[Start of Data excerpt]
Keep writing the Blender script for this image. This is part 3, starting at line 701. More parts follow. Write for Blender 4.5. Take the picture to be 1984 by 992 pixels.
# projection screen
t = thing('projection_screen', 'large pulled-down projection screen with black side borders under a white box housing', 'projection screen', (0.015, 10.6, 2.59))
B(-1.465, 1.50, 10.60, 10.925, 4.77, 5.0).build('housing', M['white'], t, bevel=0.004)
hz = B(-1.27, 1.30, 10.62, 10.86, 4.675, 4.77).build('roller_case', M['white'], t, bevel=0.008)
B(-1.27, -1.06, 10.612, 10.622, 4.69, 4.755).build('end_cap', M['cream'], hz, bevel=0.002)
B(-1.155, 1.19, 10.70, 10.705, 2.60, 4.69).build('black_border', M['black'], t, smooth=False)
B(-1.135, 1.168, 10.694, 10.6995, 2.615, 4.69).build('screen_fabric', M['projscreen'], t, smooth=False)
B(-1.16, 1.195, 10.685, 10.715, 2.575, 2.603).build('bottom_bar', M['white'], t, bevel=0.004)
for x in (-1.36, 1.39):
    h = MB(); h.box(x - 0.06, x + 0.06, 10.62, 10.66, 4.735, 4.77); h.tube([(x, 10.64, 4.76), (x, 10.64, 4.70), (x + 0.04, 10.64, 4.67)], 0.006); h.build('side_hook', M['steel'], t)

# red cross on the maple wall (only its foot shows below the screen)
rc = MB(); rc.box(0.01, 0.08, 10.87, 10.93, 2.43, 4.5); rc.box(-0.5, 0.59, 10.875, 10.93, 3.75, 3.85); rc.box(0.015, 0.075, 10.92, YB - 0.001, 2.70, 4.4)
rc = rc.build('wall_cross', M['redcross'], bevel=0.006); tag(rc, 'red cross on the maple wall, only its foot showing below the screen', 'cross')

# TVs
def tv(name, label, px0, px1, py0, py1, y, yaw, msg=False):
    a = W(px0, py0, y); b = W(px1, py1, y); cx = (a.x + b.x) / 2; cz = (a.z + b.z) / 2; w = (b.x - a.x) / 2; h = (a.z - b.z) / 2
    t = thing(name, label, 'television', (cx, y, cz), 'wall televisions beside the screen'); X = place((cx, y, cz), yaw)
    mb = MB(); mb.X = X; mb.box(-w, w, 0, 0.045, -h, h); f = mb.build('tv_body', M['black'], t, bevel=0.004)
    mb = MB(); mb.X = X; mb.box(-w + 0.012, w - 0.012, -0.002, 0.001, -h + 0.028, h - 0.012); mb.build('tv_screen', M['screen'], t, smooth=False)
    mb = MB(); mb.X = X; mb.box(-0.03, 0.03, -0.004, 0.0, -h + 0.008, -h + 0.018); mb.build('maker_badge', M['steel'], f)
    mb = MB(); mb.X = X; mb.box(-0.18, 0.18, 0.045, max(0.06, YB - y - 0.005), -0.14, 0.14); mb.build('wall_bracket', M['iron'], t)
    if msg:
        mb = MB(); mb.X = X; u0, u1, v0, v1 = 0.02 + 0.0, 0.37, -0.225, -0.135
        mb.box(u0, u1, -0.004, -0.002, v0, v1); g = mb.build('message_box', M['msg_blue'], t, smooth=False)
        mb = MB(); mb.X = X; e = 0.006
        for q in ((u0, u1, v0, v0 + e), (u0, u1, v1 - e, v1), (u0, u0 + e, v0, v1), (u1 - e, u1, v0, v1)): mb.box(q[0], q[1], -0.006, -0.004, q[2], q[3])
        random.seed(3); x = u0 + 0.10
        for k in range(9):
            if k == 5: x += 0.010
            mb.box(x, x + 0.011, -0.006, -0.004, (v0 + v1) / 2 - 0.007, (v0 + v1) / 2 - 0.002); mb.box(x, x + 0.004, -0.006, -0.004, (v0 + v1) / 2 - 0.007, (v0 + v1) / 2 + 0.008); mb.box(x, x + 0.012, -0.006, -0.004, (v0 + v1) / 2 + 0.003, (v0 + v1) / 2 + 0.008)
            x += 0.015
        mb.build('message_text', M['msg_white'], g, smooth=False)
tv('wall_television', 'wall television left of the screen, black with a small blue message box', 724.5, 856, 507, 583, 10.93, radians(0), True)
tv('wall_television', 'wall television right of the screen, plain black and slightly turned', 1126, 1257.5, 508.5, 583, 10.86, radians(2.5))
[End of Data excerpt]
Task objective.
Using the data above, repeat every line exactly.

Result.
Keep writing the Blender script for this image. This is part 3, starting at line 701. More parts follow. Write for Blender 4.5. Take the picture to be 1984 by 992 pixels.
# projection screen
t = thing('projection_screen', 'large pulled-down projection screen with black side borders under a white box housing', 'projection screen', (0.015, 10.6, 2.59))
B(-1.465, 1.50, 10.60, 10.925, 4.77, 5.0).build('housing', M['white'], t, bevel=0.004)
hz = B(-1.27, 1.30, 10.62, 10.86, 4.675, 4.77).build('roller_case', M['white'], t, bevel=0.008)
B(-1.27, -1.06, 10.612, 10.622, 4.69, 4.755).build('end_cap', M['cream'], hz, bevel=0.002)
B(-1.155, 1.19, 10.70, 10.705, 2.60, 4.69).build('black_border', M['black'], t, smooth=False)
B(-1.135, 1.168, 10.694, 10.6995, 2.615, 4.69).build('screen_fabric', M['projscreen'], t, smooth=False)
B(-1.16, 1.195, 10.685, 10.715, 2.575, 2.603).build('bottom_bar', M['white'], t, bevel=0.004)
for x in (-1.36, 1.39):
    h = MB(); h.box(x - 0.06, x + 0.06, 10.62, 10.66, 4.735, 4.77); h.tube([(x, 10.64, 4.76), (x, 10.64, 4.70), (x + 0.04, 10.64, 4.67)], 0.006); h.build('side_hook', M['steel'], t)

# red cross on the maple wall (only its foot shows below the screen)
rc = MB(); rc.box(0.01, 0.08, 10.87, 10.93, 2.43, 4.5); rc.box(-0.5, 0.59, 10.875, 10.93, 3.75, 3.85); rc.box(0.015, 0.075, 10.92, YB - 0.001, 2.70, 4.4)
rc = rc.build('wall_cross', M['redcross'], bevel=0.006); tag(rc, 'red cross on the maple wall, only its foot showing below the screen', 'cross')

# TVs
def tv(name, label, px0, px1, py0, py1, y, yaw, msg=False):
    a = W(px0, py0, y); b = W(px1, py1, y); cx = (a.x + b.x) / 2; cz = (a.z + b.z) / 2; w = (b.x - a.x) / 2; h = (a.z - b.z) / 2
    t = thing(name, label, 'television', (cx, y, cz), 'wall televisions beside the screen'); X = place((cx, y, cz), yaw)
    mb = MB(); mb.X = X; mb.box(-w, w, 0, 0.045, -h, h); f = mb.build('tv_body', M['black'], t, bevel=0.004)
    mb = MB(); mb.X = X; mb.box(-w + 0.012, w - 0.012, -0.002, 0.001, -h + 0.028, h - 0.012); mb.build('tv_screen', M['screen'], t, smooth=False)
    mb = MB(); mb.X = X; mb.box(-0.03, 0.03, -0.004, 0.0, -h + 0.008, -h + 0.018); mb.build('maker_badge', M['steel'], f)
    mb = MB(); mb.X = X; mb.box(-0.18, 0.18, 0.045, max(0.06, YB - y - 0.005), -0.14, 0.14); mb.build('wall_bracket', M['iron'], t)
    if msg:
        mb = MB(); mb.X = X; u0, u1, v0, v1 = 0.02 + 0.0, 0.37, -0.225, -0.135
        mb.box(u0, u1, -0.004, -0.002, v0, v1); g = mb.build('message_box', M['msg_blue'], t, smooth=False)
        mb = MB(); mb.X = X; e = 0.006
        for q in ((u0, u1, v0, v0 + e), (u0, u1, v1 - e, v1), (u0, u0 + e, v0, v1), (u1 - e, u1, v0, v1)): mb.box(q[0], q[1], -0.006, -0.004, q[2], q[3])
        random.seed(3); x = u0 + 0.10
        for k in range(9):
            if k == 5: x += 0.010
            mb.box(x, x + 0.011, -0.006, -0.004, (v0 + v1) / 2 - 0.007, (v0 + v1) / 2 - 0.002); mb.box(x, x + 0.004, -0.006, -0.004, (v0 + v1) / 2 - 0.007, (v0 + v1) / 2 + 0.008); mb.box(x, x + 0.012, -0.006, -0.004, (v0 + v1) / 2 + 0.003, (v0 + v1) / 2 + 0.008)
            x += 0.015
        mb.build('message_text', M['msg_white'], g, smooth=False)
tv('wall_television', 'wall television left of the screen, black with a small blue message box', 724.5, 856, 507, 583, 10.93, radians(0), True)
tv('wall_television', 'wall television right of the screen, plain black and slightly turned', 1126, 1257.5, 508.5, 583, 10.86, radians(2.5))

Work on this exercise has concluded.